J’ai demandé à Parker Bonh III, un joueur professionnel classé sixième du classement des titres PBA, quel est le coup le plus dur à son avis. Il est d’accord que ce n’est pas le split 7-10, qu’il décrit comme «un split tout à fait possible», pour un bon joueur du moins. «Cela requiert un bon coup de poche», dit-il.


Il m’a dit qu’il pensait que le spare le plus difficile à réussir était le 4-6-7-10. Avec un taux de succès d’à peine plus de 1% dans l’échantillon, celui-ci est proche du sommet de la liste établi à partir de mes données.

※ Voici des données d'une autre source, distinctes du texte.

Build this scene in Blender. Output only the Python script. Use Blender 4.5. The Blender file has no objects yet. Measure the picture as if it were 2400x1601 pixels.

Bohn a joué bien plus de parties que je ne l’ai fait et je le crois quand il dit que c’est le split qu’il aime le moins voir.

Les coups plus faciles sont moins mystérieux

Les coups les plus faciles sont moins mystérieux. S’il reste une quille, les pros sont assez efficaces pour la renverser. Quand c’est seulement la quille numéro 3 (deuxième rang, sur la droite), les pros réussissent le spare à un taux de 97,7%: selon mes données, faire tomber la quille numéro 3 est le coup le plus facile au bowling. La quille numéro 7 (dernier rang tout à droite) était la quille solitaire avec le taux de réussite le plus bas, bien qu’elle ait été renversée à un taux proche de 95%.

Ci-dessous, voici les dix configurations à trois quilles ou plus qui sont les plus faciles à compléter pour les pros. Comme avec la liste des coups les plus difficiles, les nombres sont ici proches les uns des autres.


Pourquoi le split 7-10 est-il le coup le plus iconique du bowling s’il n’est pas nécessairement le plus difficile? Bohn a une théorie qui n’est pas plus mauvaise qu’une autre: «Il y a deux quilles de part et d’autre de la piste. La plupart des gens regardent et se disent "Il n’y a pas moyen que je réussisse ça"», dit-il. «Et je suis d’accord: 99‰ d’entre eux n’y arriveront jamais.»